I’d even heard, praise be, about work going on to set up a big shared display space in central Invercargill.

[A bit of boring history: I re-joined the Anderson Park Art Gallery Society when I returned home to the south in the 1970s, after several years away. I was elected to the council. Who wasn’t, in those days? I was also elected to the Invercargill City Council in 1977 and was appointed to the Southland Museum Trust Board. This gave me a governance role for both the city’s art galleries and I was quickly convinced that running them separately was, by and large, pretty dumb.]

I know there are members who yearn for the old days at Anderson House. I’m one of them. I was there from opening day in the early 1950s. Michele and I even lived there for a while when the society had no live-in caretakers.

I loved the architectural and parkland setting and how it could glow with good art, good exhibitions and musical events, and I loved how the collection grew in scale, modernity and quality. My years as president through the ‘80s were some of the best in my life.

We knew there were insuperables: storage, work space, climate control, security, wall space, and distance from the city. That last one was not a problem for those who loved the house, the park and the sheer joy of driving out there.

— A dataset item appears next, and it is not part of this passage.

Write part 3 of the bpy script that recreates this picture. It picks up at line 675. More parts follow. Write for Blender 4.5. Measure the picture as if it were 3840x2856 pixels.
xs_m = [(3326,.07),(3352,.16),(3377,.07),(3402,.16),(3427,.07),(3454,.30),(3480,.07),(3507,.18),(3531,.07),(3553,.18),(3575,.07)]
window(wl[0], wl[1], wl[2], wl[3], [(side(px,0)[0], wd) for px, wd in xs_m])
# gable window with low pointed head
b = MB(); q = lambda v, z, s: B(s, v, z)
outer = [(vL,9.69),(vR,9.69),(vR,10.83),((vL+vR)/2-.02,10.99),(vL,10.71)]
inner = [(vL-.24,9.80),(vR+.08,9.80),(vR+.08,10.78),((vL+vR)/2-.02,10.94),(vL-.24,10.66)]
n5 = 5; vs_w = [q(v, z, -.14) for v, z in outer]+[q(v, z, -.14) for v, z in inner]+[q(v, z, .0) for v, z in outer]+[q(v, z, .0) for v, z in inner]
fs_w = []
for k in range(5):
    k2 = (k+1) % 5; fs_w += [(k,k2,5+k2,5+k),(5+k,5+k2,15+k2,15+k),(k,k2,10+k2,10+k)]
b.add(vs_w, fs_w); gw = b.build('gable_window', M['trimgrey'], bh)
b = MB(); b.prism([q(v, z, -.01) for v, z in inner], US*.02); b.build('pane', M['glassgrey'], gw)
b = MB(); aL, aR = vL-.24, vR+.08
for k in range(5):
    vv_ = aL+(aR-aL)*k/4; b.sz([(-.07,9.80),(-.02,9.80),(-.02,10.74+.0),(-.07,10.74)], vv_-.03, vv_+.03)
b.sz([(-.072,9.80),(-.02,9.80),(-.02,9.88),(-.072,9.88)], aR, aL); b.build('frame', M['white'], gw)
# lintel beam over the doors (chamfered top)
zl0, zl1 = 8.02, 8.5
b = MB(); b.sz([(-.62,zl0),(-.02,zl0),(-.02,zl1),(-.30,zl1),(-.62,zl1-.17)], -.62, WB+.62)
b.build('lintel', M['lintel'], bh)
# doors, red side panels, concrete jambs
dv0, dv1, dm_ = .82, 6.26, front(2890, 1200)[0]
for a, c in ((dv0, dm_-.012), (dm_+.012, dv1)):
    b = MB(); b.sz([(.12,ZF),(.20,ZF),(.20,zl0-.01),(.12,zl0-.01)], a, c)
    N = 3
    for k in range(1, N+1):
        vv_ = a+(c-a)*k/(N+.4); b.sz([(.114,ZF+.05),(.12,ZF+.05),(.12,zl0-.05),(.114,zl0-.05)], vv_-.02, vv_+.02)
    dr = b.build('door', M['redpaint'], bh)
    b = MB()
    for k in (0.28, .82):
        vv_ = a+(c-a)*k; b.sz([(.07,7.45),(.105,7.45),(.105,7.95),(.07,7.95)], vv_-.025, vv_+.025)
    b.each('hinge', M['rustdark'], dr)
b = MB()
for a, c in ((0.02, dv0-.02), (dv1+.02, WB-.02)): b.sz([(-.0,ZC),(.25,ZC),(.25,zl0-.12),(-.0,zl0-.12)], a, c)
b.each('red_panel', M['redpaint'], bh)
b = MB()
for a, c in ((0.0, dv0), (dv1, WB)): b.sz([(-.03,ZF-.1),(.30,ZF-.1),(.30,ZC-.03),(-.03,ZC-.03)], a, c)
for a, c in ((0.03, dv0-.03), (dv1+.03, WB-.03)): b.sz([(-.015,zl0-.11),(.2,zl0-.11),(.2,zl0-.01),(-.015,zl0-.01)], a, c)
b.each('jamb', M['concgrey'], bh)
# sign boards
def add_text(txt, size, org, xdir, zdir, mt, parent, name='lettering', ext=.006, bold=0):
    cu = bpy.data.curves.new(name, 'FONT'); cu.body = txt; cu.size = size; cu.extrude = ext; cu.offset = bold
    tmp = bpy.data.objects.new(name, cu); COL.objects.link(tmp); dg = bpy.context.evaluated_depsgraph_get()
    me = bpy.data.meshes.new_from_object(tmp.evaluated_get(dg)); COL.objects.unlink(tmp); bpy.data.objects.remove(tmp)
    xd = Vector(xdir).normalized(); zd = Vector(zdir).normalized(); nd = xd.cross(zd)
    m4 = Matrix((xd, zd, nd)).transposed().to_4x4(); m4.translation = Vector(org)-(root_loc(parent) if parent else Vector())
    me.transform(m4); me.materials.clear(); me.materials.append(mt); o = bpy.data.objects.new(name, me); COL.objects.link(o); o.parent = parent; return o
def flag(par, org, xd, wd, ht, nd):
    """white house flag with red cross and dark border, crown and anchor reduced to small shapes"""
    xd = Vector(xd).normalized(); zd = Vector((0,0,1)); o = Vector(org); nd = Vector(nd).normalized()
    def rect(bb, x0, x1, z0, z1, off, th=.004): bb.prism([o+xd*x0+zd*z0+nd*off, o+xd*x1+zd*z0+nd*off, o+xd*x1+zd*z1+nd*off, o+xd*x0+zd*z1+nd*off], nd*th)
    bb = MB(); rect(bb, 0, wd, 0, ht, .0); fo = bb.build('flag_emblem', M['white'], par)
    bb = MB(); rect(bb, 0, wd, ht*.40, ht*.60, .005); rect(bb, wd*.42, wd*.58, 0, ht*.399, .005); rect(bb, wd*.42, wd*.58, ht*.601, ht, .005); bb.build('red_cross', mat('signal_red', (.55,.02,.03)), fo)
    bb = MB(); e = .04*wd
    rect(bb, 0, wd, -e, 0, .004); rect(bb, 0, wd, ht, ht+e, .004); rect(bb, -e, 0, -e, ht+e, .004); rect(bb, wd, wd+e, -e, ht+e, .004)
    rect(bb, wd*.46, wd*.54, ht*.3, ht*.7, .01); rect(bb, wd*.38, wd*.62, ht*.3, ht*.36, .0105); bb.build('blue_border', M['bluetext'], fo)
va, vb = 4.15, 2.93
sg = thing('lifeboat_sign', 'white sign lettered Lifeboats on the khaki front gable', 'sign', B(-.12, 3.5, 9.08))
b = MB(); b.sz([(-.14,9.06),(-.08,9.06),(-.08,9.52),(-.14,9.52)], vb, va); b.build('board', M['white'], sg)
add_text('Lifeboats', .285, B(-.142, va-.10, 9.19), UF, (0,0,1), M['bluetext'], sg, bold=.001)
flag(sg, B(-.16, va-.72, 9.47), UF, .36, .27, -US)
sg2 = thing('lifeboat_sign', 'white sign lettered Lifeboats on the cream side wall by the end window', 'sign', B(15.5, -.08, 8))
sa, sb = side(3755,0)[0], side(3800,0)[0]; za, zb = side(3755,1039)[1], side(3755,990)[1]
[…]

But the Anderson Park collection was never built up for an elite. It needed and deserved to be accessible to everyone in Invercargill, everyone in Southland for that matter. It needed to be a daily possibility for families, schools; for the young and the old…..and that meant Don or Kelvin Street, not McIvor Road, Waikiwi.

That those unsurmountable issues are being resolved, by two public collections confronting their homelessness by working together, at last, was what took me to the AGM in June.

What a joy it was to see the professionals from SMAG and IPAG standing together, speaking about their shared work and vision, about how the shared exhibition space in Kelvin Street would look and work. It was so good to hear how, at the public library’s archive, the IPAG collection was being cared for, repaired, and readied for re-emergence into public view in a central and accessible space.

Awhi Rito is a wonderful project, overseen by a project team made up of governance reps from both IPAG and SMAG. It’s exactly the sort of thing that Alf Poole, Russell Beck, John Husband and I talked about in the mid-1980s. We never got close to making it happen. It took fear of earthquakes and our not very resilient buildings to do that….and staff and board members enthusiastic about collaboration and sharing expertise. Bless them all!

I drove home to Dunedin after the AGM feeling very good about the future of public art in Invercargill. I even dared to see Kelvin Street as a step towards a new, purpose-built arts centre in central Invercargill….and to see a role for Anderson House as an adjunct exhibition space at some future time. Wouldn’t that be nice.